>> begin Data section

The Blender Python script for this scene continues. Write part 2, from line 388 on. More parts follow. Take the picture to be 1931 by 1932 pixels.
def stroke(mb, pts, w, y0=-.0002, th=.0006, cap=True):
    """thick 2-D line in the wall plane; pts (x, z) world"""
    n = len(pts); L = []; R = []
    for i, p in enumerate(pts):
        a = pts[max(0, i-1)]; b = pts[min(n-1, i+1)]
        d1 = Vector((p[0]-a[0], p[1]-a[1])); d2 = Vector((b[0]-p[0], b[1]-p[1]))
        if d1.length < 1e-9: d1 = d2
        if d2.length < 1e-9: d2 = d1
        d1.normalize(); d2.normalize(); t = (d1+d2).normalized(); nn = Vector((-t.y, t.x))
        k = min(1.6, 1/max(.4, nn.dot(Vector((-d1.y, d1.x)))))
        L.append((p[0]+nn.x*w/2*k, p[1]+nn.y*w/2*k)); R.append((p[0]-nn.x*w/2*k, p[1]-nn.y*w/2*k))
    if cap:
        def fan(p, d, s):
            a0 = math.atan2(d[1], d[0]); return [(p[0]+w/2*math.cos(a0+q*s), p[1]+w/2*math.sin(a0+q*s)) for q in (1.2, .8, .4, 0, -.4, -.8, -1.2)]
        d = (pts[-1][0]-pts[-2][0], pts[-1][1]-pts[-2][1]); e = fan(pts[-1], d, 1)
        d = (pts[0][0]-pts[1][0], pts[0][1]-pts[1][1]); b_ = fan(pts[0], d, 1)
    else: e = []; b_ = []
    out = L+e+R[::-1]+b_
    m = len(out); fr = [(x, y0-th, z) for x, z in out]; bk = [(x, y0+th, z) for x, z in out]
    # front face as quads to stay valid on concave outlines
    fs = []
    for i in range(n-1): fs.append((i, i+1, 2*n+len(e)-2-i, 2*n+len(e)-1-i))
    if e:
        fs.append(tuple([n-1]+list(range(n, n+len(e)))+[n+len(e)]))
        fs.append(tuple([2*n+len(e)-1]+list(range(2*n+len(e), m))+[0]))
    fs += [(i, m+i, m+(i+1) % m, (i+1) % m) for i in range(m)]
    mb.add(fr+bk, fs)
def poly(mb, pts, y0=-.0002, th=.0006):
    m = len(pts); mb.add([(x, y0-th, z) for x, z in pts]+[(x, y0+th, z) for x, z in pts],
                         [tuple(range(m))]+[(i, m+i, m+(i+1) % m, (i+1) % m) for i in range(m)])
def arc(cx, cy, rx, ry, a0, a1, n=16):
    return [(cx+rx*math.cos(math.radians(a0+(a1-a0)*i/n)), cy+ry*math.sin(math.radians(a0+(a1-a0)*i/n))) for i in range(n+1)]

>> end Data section

What the task asks - Extract all the material, leaving every line as it is.

Exercise output -
The Blender Python script for this scene continues. Write part 2, from line 388 on. More parts follow. Take the picture to be 1931 by 1932 pixels.
def stroke(mb, pts, w, y0=-.0002, th=.0006, cap=True):
    """thick 2-D line in the wall plane; pts (x, z) world"""
    n = len(pts); L = []; R = []
    for i, p in enumerate(pts):
        a = pts[max(0, i-1)]; b = pts[min(n-1, i+1)]
        d1 = Vector((p[0]-a[0], p[1]-a[1])); d2 = Vector((b[0]-p[0], b[1]-p[1]))
        if d1.length < 1e-9: d1 = d2
        if d2.length < 1e-9: d2 = d1
        d1.normalize(); d2.normalize(); t = (d1+d2).normalized(); nn = Vector((-t.y, t.x))
        k = min(1.6, 1/max(.4, nn.dot(Vector((-d1.y, d1.x)))))
        L.append((p[0]+nn.x*w/2*k, p[1]+nn.y*w/2*k)); R.append((p[0]-nn.x*w/2*k, p[1]-nn.y*w/2*k))
    if cap:
        def fan(p, d, s):
            a0 = math.atan2(d[1], d[0]); return [(p[0]+w/2*math.cos(a0+q*s), p[1]+w/2*math.sin(a0+q*s)) for q in (1.2, .8, .4, 0, -.4, -.8, -1.2)]
        d = (pts[-1][0]-pts[-2][0], pts[-1][1]-pts[-2][1]); e = fan(pts[-1], d, 1)
        d = (pts[0][0]-pts[1][0], pts[0][1]-pts[1][1]); b_ = fan(pts[0], d, 1)
    else: e = []; b_ = []
    out = L+e+R[::-1]+b_
    m = len(out); fr = [(x, y0-th, z) for x, z in out]; bk = [(x, y0+th, z) for x, z in out]
    # front face as quads to stay valid on concave outlines
    fs = []
    for i in range(n-1): fs.append((i, i+1, 2*n+len(e)-2-i, 2*n+len(e)-1-i))
    if e:
        fs.append(tuple([n-1]+list(range(n, n+len(e)))+[n+len(e)]))
        fs.append(tuple([2*n+len(e)-1]+list(range(2*n+len(e), m))+[0]))
    fs += [(i, m+i, m+(i+1) % m, (i+1) % m) for i in range(m)]
    mb.add(fr+bk, fs)
def poly(mb, pts, y0=-.0002, th=.0006):
    m = len(pts); mb.add([(x, y0-th, z) for x, z in pts]+[(x, y0+th, z) for x, z in pts],
                         [tuple(range(m))]+[(i, m+i, m+(i+1) % m, (i+1) % m) for i in range(m)])
def arc(cx, cy, rx, ry, a0, a1, n=16):
    return [(cx+rx*math.cos(math.radians(a0+(a1-a0)*i/n)), cy+ry*math.sin(math.radians(a0+(a1-a0)*i/n))) for i in range(n+1)]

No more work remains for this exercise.